Chris' leg bounced the entire time we sat there. This is a guy who gets things done. I like that. Moreover, he's a natural storyteller. And sound bite machine. With nearly ten years struggling to break through the independent film world, and dozens of festivals under his belt, this is a guy with something to say.

"People love misery and chaos," he said.

"Everything corporate is bullshit."

"Documentary festivals and distributors only want films about three things: Iraq, religion, and the environment."

I felt a little silly talking about my sweet little film, given that it was none of those things, and not even a little bit rock 'n roll like "Golden Days."
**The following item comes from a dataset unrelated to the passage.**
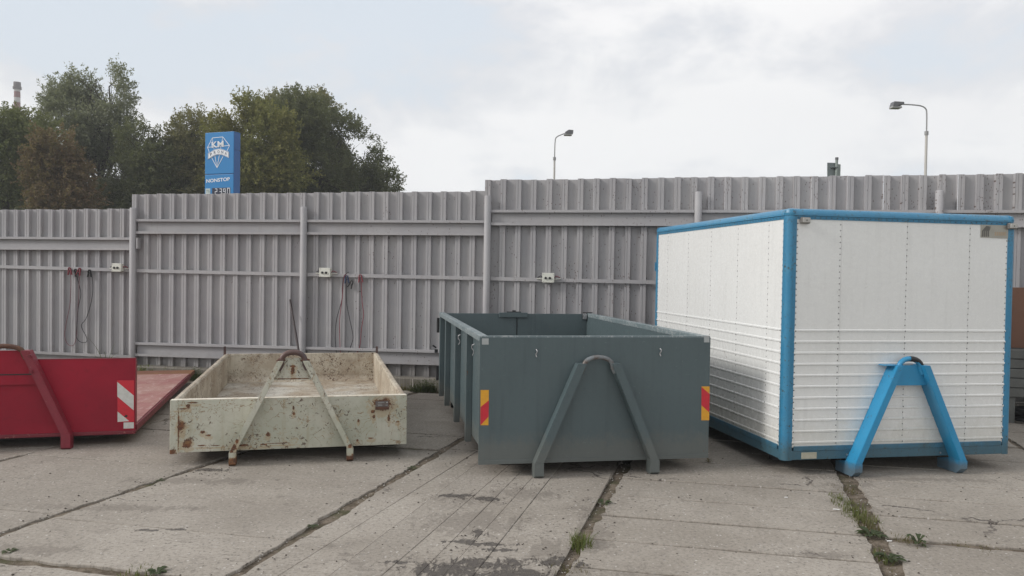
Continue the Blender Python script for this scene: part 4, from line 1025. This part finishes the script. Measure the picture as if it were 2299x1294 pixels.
tag(o, 'upright brown panel standing on the grey board stack at the right edge', 'board')
hq = ground(2296, 955)
mb = MB(); pts = []
for k in range(73):
    th = k*2*math.pi/18; rr_ = .21+.010*math.sin(k*1.3); pts.append((rr_*math.cos(th), rr_*math.sin(th), .025+.036*k/18))
mb.tube(pts, .02, 8); pts = smooth_curve([(.18, -.1, .03), (.0, -.42, .022), (.25, -.62, .022), (.6, -.55, .022)], 6); mb.tube(pts, .016, 8)
o = mb.build('hose_coil', M_BLK); o.location = (hq.x+.22, hq.y+.12, 0); tag(o, 'black rubber hose coiled on the ground right of the white box', 'hose')

# ================================================================== BEYOND THE FENCE
# ---- pylon sign
SG = at(491, 400, 28.0); yaw = R(-20)
sg = thing('pylon_sign', 'tall blue filling station pylon with white gem emblem and price display', 'pylon sign', (SG.x, SG.y, 0), yaw)
e = Vector((math.cos(yaw), math.sin(yaw), 0)); nn = Vector((-math.sin(yaw), math.cos(yaw), 0)); O3 = Vector((SG.x, SG.y, 0))
def sgl(zx, zy, y=0.0):   # zoomed crop (7.19x from 420,270) to local x,z on the sign face
    P = on_plane(420+zx/7.19, 270+zy/7.19, O3+nn*y, nn)-O3; return (P.dot(e), P.z)
xl, xr = sgl(290, 600)[0], sgl(750, 600)[0]; zt_ = (sgl(290, 215)[1]+sgl(750, 175)[1])/2
M_SB = paint('sign_blue', (.004, .185, .46), (.004, .17, .42), .35, var=.2, scale=2); M_SBD = paint('sign_blue_side', (.005, .09, .30), (.005, .08, .26), .4, var=.2); M_SWH = plain('sign_white', (.78, .80, .84), .5); M_SDK = plain('sign_display_dark', (.006, .010, .035), .3); M_SNAVY = plain('sign_lettering_dark', (.02, .04, .09), .5)
dpt = .36
MB().box(xl+.02, xr-.02, .03, dpt-.03, 0, zt_-.02, .01).build('core', M_SBD, sg)
zs1 = sgl(520, 872)[1]; zs2 = sgl(520, 1040)[1]
cuts = [(zs1+.012, zt_), (zs2-.9+.0, zs1-.012), (.05, zs2-.92)]
for za, zb_ in cuts: MB().box(xl, xr, 0, .03, za, zb_, .008).build('face_panel', M_SB, sg)
for za, zb_ in ((sgl(520, 485)[1]+.01, zt_), (zs2-1, sgl(520, 485)[1]-.01)): MB().box(xr-.0195, xr, .032, dpt, za, zb_, .004).build('side_panel', M_SBD, sg)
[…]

"What's your log line?" he asked.

I sighed, grinning.

"I knew someone was gonna' ask the eventually," I said, stalling. "A PBS mind in an MTV world seeks illumination through the mentorship of American Icon and actual neighbor Fred Rogers?"

It was more of a question than a statement.

"What's yours for 'Golden Days,'" I asked.

"A struggling indie rock band signs to a major label only to have their album and career nearly destroyed by the people who signed them," he said. "That's what 'Failure' is about too, I guess: trying to find success in a world that won't allow you to."

I told him I thought he was kicking ass, and that I'd get back to him on my log line.

I thanked him for hangin' out with me. We stumbled into the neon-lit madness of Times Square. And I smiled the whole way home.